** Set problem **
Copy nothing but the stretch that opens with the line containing "1709 pixels high." and closes with the line containing "SC = bpy.context.scene". Keep pictures out.

** Data for this exercise **
════════════════════

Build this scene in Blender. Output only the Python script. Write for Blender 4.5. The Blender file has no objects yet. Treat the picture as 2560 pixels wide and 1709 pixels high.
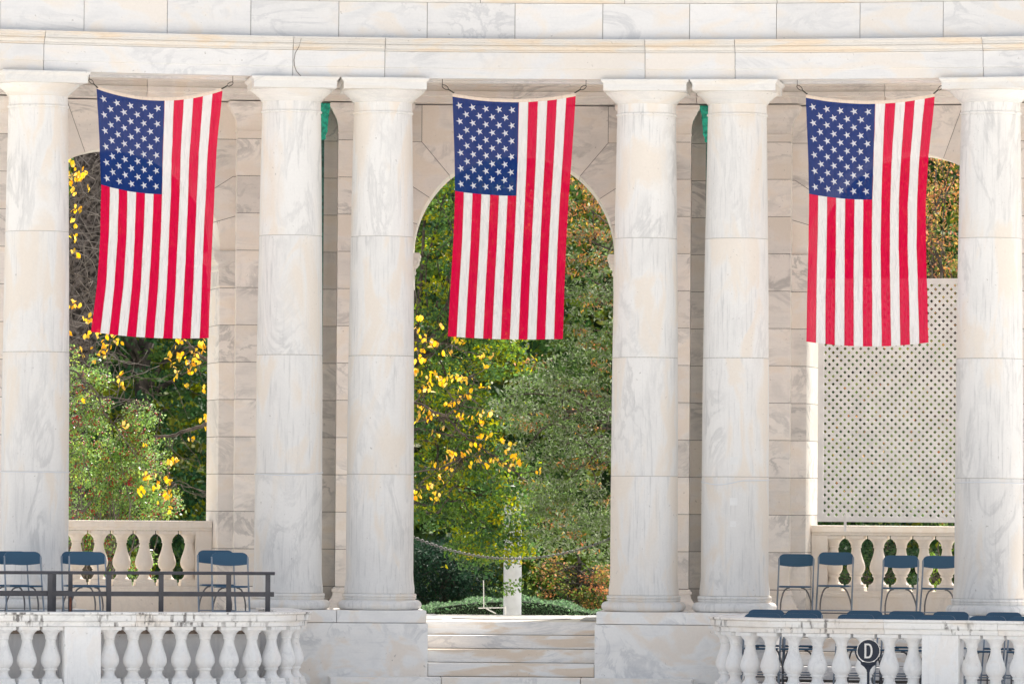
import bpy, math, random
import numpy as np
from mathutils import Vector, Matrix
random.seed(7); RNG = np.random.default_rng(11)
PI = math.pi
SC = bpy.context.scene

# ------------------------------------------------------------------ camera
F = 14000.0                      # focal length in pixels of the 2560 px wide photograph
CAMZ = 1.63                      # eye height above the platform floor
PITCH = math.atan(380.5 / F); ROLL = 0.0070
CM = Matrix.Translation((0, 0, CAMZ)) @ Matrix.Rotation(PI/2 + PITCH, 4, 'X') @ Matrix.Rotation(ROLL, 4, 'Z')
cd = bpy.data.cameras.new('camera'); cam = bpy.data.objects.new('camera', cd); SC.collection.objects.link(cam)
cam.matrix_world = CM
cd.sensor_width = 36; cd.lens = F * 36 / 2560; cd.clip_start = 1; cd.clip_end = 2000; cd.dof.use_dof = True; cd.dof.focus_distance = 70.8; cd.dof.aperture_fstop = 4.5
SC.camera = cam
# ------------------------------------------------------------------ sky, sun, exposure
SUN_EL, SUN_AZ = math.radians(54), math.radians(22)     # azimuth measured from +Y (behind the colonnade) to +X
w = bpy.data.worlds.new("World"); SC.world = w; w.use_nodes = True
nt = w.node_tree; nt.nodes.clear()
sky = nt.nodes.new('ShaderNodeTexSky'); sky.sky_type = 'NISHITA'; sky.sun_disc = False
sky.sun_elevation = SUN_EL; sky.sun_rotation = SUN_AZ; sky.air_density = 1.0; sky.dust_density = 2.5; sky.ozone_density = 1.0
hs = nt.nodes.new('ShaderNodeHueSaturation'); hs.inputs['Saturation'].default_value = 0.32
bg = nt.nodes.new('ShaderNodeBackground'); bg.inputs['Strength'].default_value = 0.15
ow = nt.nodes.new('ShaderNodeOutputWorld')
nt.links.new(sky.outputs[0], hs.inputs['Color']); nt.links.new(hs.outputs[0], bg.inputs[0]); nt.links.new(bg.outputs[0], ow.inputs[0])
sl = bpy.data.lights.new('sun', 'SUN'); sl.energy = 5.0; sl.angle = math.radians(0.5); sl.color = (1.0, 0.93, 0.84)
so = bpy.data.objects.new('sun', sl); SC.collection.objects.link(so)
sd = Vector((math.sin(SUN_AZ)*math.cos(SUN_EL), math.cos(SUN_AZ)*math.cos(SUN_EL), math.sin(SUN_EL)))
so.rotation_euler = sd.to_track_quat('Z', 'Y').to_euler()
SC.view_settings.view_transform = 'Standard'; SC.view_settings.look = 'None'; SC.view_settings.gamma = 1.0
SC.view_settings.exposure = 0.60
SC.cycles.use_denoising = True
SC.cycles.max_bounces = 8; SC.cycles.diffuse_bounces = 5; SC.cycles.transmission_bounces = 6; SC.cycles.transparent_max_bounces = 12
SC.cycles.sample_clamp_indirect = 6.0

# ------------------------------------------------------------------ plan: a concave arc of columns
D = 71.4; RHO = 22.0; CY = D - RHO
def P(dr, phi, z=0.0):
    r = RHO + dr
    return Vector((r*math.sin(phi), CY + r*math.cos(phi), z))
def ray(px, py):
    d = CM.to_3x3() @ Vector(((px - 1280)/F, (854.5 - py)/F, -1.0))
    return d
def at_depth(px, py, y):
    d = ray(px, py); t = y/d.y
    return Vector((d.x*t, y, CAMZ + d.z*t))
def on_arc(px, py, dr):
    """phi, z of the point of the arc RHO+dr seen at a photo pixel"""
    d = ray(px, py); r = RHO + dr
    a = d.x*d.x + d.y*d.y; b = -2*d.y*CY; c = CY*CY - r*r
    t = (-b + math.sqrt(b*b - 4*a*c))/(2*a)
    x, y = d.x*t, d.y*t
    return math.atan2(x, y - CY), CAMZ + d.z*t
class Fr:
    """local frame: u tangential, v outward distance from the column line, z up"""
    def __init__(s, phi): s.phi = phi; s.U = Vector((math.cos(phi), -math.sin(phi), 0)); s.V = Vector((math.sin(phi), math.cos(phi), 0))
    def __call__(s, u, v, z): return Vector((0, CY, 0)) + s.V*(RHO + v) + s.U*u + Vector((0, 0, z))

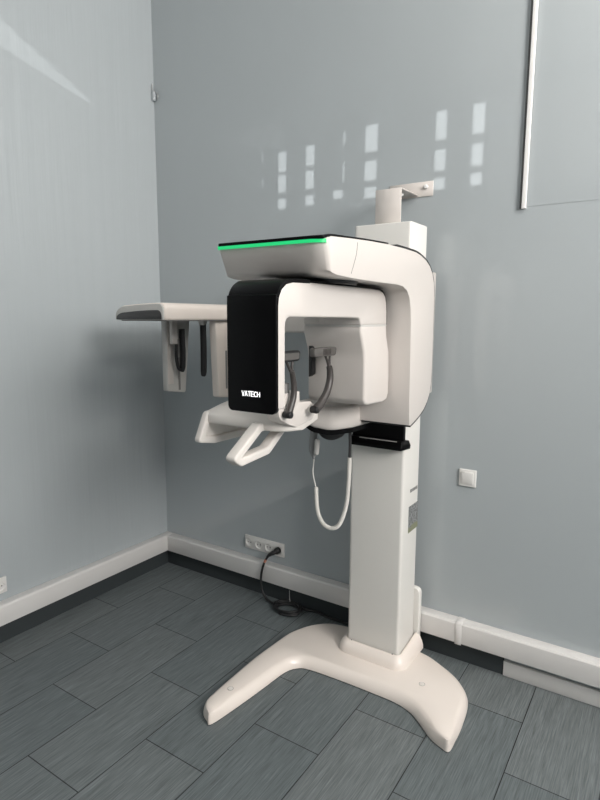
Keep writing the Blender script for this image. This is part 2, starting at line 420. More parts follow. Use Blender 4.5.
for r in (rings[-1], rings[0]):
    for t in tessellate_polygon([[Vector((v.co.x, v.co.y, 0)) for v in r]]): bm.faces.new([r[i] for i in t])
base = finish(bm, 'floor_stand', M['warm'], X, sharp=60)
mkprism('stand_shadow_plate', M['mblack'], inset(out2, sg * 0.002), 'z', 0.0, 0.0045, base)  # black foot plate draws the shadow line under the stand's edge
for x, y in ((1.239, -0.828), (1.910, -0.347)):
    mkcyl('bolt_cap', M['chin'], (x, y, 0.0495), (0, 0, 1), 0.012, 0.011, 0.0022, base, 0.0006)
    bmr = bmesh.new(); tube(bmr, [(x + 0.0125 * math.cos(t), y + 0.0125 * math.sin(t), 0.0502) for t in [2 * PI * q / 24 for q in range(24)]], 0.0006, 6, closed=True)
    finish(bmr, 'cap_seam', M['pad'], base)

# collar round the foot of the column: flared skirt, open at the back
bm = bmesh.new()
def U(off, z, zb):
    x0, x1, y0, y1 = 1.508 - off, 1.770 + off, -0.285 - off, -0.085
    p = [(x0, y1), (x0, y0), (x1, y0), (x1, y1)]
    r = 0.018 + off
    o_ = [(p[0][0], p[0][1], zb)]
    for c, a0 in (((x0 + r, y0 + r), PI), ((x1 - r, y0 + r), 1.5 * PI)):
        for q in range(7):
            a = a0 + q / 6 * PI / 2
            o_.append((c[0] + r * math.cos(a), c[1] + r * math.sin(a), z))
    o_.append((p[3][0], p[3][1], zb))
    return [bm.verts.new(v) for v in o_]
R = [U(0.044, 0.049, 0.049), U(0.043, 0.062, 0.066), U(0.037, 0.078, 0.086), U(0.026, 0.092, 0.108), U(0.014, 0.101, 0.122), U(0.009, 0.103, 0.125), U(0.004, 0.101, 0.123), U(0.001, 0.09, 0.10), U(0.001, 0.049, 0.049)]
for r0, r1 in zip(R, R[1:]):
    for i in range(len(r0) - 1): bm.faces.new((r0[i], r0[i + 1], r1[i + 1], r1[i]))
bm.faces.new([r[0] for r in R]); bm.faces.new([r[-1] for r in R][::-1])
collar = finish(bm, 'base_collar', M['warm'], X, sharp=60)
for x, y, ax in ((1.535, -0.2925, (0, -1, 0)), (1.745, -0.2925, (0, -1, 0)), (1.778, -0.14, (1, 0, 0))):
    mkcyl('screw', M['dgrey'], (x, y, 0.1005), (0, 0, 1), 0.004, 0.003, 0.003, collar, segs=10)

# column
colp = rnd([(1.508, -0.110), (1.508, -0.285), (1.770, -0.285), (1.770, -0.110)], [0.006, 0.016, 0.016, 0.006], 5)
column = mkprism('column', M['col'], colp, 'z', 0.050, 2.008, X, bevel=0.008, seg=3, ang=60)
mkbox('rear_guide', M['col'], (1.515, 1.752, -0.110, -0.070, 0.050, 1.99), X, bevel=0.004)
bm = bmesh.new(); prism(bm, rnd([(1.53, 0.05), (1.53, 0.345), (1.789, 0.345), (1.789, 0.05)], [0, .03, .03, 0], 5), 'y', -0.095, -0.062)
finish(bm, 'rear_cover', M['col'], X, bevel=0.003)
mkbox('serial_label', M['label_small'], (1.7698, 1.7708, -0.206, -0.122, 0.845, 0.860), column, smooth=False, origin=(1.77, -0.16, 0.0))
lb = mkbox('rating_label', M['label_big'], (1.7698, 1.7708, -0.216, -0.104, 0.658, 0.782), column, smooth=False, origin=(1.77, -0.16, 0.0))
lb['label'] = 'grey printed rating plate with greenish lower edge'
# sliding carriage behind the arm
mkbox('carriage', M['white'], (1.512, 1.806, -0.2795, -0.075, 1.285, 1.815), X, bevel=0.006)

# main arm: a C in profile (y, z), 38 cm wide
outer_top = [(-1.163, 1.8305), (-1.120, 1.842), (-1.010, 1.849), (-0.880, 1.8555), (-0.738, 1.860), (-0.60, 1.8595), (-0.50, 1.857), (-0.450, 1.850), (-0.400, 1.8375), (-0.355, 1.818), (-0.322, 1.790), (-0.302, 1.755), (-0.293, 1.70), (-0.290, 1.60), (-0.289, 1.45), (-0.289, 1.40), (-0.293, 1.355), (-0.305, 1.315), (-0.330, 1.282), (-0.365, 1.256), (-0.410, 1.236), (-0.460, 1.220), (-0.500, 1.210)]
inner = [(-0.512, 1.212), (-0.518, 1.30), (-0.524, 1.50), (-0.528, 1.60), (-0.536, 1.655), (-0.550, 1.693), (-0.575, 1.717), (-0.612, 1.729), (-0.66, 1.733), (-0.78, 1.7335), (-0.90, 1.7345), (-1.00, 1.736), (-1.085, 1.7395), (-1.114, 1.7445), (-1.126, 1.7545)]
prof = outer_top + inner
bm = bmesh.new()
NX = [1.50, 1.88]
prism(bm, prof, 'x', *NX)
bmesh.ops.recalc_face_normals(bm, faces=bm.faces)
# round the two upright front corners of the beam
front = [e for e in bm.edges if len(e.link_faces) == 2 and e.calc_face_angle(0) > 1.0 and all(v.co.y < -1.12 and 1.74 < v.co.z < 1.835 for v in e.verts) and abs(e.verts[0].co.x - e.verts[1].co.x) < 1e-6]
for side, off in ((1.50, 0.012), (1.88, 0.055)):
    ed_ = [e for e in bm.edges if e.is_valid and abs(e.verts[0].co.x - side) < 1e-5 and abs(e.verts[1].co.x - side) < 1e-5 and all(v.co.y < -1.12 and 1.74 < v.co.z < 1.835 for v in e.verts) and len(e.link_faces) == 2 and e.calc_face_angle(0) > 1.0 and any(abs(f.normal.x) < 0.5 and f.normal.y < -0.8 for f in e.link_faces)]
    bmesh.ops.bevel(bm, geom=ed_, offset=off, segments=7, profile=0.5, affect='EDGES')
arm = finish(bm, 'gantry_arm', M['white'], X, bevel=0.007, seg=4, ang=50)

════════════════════

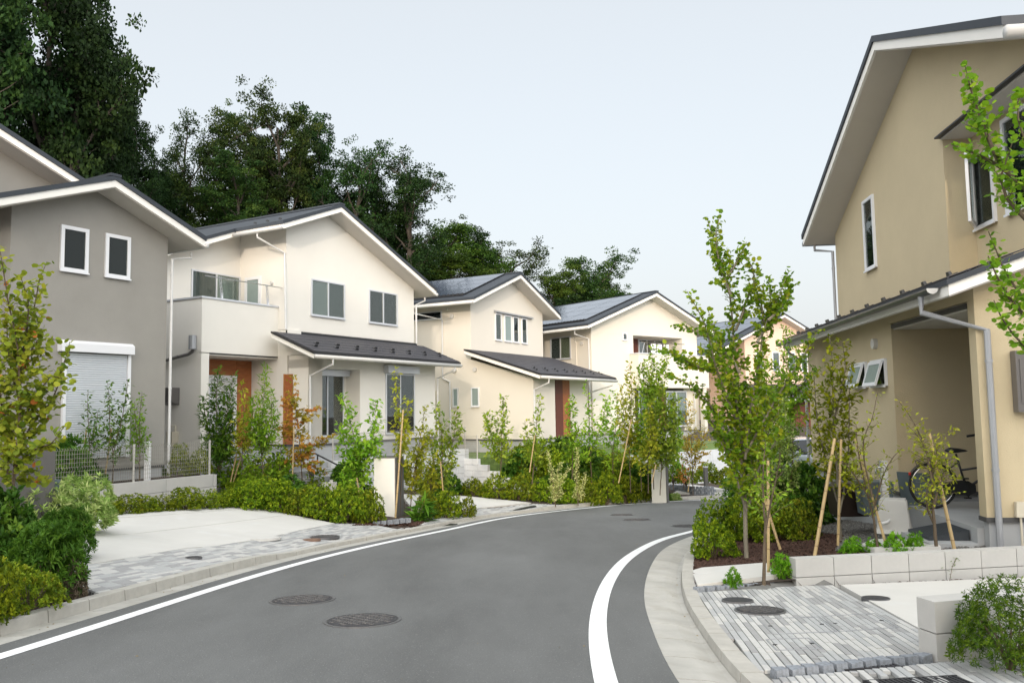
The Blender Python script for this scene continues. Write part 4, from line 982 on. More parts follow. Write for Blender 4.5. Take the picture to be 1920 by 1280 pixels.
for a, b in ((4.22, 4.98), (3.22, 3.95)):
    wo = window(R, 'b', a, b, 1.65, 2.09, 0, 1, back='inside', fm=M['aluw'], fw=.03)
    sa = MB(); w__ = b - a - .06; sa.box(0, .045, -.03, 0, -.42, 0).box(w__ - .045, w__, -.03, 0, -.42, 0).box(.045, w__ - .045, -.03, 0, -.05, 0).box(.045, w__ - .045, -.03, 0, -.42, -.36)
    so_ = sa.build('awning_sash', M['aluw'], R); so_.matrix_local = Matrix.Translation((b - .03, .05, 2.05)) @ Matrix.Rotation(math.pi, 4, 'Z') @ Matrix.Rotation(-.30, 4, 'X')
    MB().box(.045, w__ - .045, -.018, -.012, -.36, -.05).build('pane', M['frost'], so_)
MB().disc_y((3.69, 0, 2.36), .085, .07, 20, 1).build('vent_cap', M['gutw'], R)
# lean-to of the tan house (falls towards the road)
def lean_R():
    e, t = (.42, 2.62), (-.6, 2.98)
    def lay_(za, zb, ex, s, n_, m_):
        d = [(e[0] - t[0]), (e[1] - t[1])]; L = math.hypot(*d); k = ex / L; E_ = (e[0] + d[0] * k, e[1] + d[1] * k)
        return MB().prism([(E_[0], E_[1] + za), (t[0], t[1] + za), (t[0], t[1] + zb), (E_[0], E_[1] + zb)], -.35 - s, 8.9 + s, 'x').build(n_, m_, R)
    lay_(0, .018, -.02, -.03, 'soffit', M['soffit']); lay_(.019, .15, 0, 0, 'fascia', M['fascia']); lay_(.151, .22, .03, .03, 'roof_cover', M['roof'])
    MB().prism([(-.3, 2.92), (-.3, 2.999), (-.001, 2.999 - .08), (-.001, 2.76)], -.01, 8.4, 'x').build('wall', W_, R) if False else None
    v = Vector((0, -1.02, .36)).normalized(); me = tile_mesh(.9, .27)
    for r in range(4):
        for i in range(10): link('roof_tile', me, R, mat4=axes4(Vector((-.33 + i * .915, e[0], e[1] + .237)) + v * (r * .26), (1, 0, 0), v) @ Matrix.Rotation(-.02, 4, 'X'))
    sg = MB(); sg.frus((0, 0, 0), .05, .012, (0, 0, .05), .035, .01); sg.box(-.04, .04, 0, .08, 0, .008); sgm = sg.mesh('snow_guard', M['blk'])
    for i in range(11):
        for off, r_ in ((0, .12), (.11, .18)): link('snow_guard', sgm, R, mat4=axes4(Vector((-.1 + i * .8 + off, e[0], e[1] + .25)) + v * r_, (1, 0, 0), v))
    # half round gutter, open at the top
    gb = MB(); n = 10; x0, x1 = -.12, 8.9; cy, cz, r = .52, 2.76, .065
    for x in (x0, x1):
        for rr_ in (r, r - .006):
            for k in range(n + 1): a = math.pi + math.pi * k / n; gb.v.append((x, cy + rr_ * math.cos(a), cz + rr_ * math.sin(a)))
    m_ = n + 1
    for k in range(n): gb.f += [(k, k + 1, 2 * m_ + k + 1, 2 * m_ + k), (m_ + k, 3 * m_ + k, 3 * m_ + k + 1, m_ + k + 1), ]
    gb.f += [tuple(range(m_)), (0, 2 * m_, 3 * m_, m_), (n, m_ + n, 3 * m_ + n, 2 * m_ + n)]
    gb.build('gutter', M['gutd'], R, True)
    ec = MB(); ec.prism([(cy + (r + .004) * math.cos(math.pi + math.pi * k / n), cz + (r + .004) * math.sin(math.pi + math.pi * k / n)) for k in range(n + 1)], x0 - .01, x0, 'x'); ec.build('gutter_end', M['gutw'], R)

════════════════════

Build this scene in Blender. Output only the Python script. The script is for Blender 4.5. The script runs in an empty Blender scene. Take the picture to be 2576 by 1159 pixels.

════════════════════

** Written answer **
Build this scene in Blender. Output only the Python script. Write for Blender 4.5. The Blender file has no objects yet. Treat the picture as 2560 pixels wide and 1709 pixels high.
import bpy, math, random
import numpy as np
from mathutils import Vector, Matrix
random.seed(7); RNG = np.random.default_rng(11)
PI = math.pi
SC = bpy.context.scene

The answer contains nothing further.